Monday, August 31, 2015

St.Gregory's Minster church at Kirkdale

I had been reading about the history of this part of Yorkshire  all morning yesterday and this church at Kirkdale had cropped up.  Situated between Helmsley and Kirkbymoorside, half a mile of the main road we visited it in the afternoon.  Set at the end of a lane, no houses around but surrounded by thick woods, it stands a place of peace and quiet.  It had quite a large cemetery around it, which gave it a slightly Gothic character.  Dedicated to St.Gregory it would have been a Saxon Minster, serving several parishes in the district 'was where the old, ruined, minster church had stood in days gone by, the ruined church whose cemetery was still used by the local people for the burial of their dead.'
The cemetery is still used today, there is a little war cemetery as well, fenced of, but eloquent in its setting.

In the walls of the old rebuilt church are the gravestone (These are gravestones of Anglo-Scandinavian design introduced to northern and eastern England by the Danes and Norwegians who settled here in the late ninth and early tenth centuries).  of the Anglo-Scandinavians that were buried at a later date, apart from the Saxon knot work above which can be found in the east wall, these large stone crosses lie in the south facing wall, there is a further one on the west wall......
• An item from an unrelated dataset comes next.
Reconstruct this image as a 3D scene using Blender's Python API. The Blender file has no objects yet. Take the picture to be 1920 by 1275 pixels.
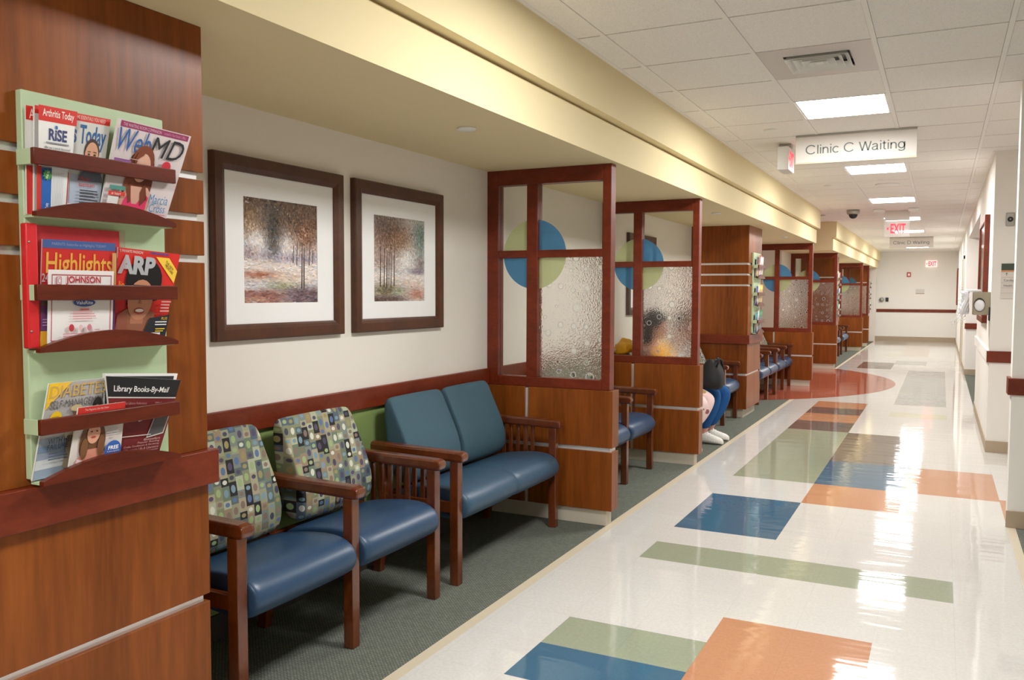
import bpy, bmesh, math, random
from mathutils import Vector, Matrix
random.seed(7)
sc = bpy.context.scene
COL = sc.collection
D = bpy.data

# ------------------------------------------------------------------ camera
cam_data = D.cameras.new('camera')
cam_data.sensor_fit = 'HORIZONTAL'
cam_data.sensor_width = 36.0
cam_data.lens = 1591.05 / 1920 * 36.0
cam_data.clip_end = 200
cam = D.objects.new('camera', cam_data)
COL.objects.link(cam)
_yaw, _pit, _rol = [math.radians(a) for a in (-26.82947, 3.17508, -0.19328)]
_f = Vector((math.sin(_yaw) * math.cos(_pit), math.cos(_yaw) * math.cos(_pit), -math.sin(_pit)))
_r = Vector((math.cos(_yaw), -math.sin(_yaw), 0))
_d = _f.cross(_r)
_r2 = _r * math.cos(_rol) + _d * math.sin(_rol)
_d2 = -_r * math.sin(_rol) + _d * math.cos(_rol)
_m = Matrix((( _r2.x, -_d2.x, -_f.x), (_r2.y, -_d2.y, -_f.y), (_r2.z, -_d2.z, -_f.z))).to_4x4()
_m.translation = Vector((0, 0, 1.39))
cam.matrix_world = _m
sc.camera = cam

# ------------------------------------------------------------------ world, exposure
LIGHT_STRENGTH = 30.0
LIGHT_COLOR = (1.0, 0.995, 0.975)
w = D.worlds.new('world'); sc.world = w; w.use_nodes = True
w.node_tree.nodes['Background'].inputs[0].default_value = (1.0, 0.96, 0.9, 1)
w.node_tree.nodes['Background'].inputs[1].default_value = 0.25
sc.view_settings.view_transform = 'Standard'
sc.view_settings.look = 'None'
sc.view_settings.gamma = 1.0
sc.view_settings.exposure = 0.96
sc.view_settings.use_curve_mapping = False
sc.cycles.max_bounces = 12
sc.cycles.diffuse_bounces = 6
sc.cycles.glossy_bounces = 5
sc.cycles.transmission_bounces = 10
sc.cycles.transparent_max_bounces = 16
sc.cycles.sample_clamp_indirect = 6.0
sc.cycles.use_denoising = True

# ------------------------------------------------------------------ dimensions (metres)
XW = -2.56          # back wall of the seating alcoves
XP = -1.915         # corridor face of the wood pillars
XF = -1.70          # lower fascia
XFU = -1.648        # upper fascia
XR = 0.385          # right wall
ZS, ZC = 2.147, 2.632
YEND = 27.6
TX = [-1.498, -0.909, -0.332, 0.252]        # ceiling grid
TY0, TYP = 5.81, 0.628

# ------------------------------------------------------------------ materials
def s2l(c):
    return tuple(((v / 255) / 12.92 if v / 255 <= 0.04045 else ((v / 255 + 0.055) / 1.055) ** 2.4) for v in c)

MATS = {}
def base(name, col, rough=0.5, metal=0.0, coat=0.0, spec=0.5):
    m = D.materials.new(name); m.use_nodes = True
    b = m.node_tree.nodes['Principled BSDF']
    b.inputs['Base Color'].default_value = (*col, 1)
    b.inputs['Roughness'].default_value = rough
    b.inputs['Metallic'].default_value = metal
    b.inputs['Coat Weight'].default_value = coat
    b.inputs['Specular IOR Level'].default_value = spec
    MATS[name] = m
    return m, m.node_tree, b

def N(nt, t, **kw):
    n = nt.nodes.new(t)
    for k, v in kw.items():
        if k.startswith('i_'):
            k2 = k[2:]
            n.inputs[int(k2) if k2.isdigit() else k2].default_value = v
        else:
            setattr(n, k, v)
    return n

def coords(nt, scale=(1, 1, 1), rot=(0, 0, 0)):
    tc = N(nt, 'ShaderNodeTexCoord')
    mp = N(nt, 'ShaderNodeMapping')
    mp.inputs['Scale'].default_value = scale
    mp.inputs['Rotation'].default_value = rot
    nt.links.new(tc.outputs['Object'], mp.inputs['Vector'])
    return mp.outputs['Vector']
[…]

What survives of Orm's church in the existing visible fabric appears to be the south, west, and what remains of the east walls of the nave; That quote of course needs some explaining, for in the front porch there is a sun dial, which gives fascinating detail of when the dial was made, its history can be found here and an interpretation of the words.  The sun dial sits above the church doorway,

What would we do without our Victorian ancestors who copied and wrote down everything in their everlasting curiosity about everything historic... the words are analysed in the link above.

To quote;  Short though it is, this inscription provides us with a surprising amount of information. Most important of all, it enables us to date the earliest phase of the existing fabric with some precision. Tostig, the son of Earl Godwin of Wessex and the brother of Harold II the last Anglo-Saxon king of England, was earl of Northumbria from 1055 to 1065. It was therefore during that decade that Orm the son of Gamel rebuilt St. Gregory's church, It is very rarely that we can date the construction of an early medieval church so precisely.  So there is even a date for this part of history, a rare and valuable truth.

Inside the church two finely decorated coffin slabs of an earlier date;

To quote on these tomb slabs;  Expert scholarly opinion would date these to the Anglian or pre-Scandinavian period (i.e. before c.870): one of them appears to be of the eighth century and the other of the ninth. On the strength of this dating the history of the church on this site may be caned back to c.750, conceivably even earlier. For their day they are very handsome pieces which display craftsmanship of a high order. Furthermore, certain features of their design strongly suggest that they originally stood inside a church, These indications show that the persons once buried beneath them were of great status and prestige. The church, which originally housed these tombs, may well have been an imposing one.    I suspect the stone 'tasselling' on the edge makes these tomb stones something to be found inside the church, and out of the weather.

Saxon quoins below.....


  1. St Gregory's is one of my favourite places to visit - we never pass without stopping and having a walk round.

  2. It is a very atmospheric place, expect we shall do that as it is very close.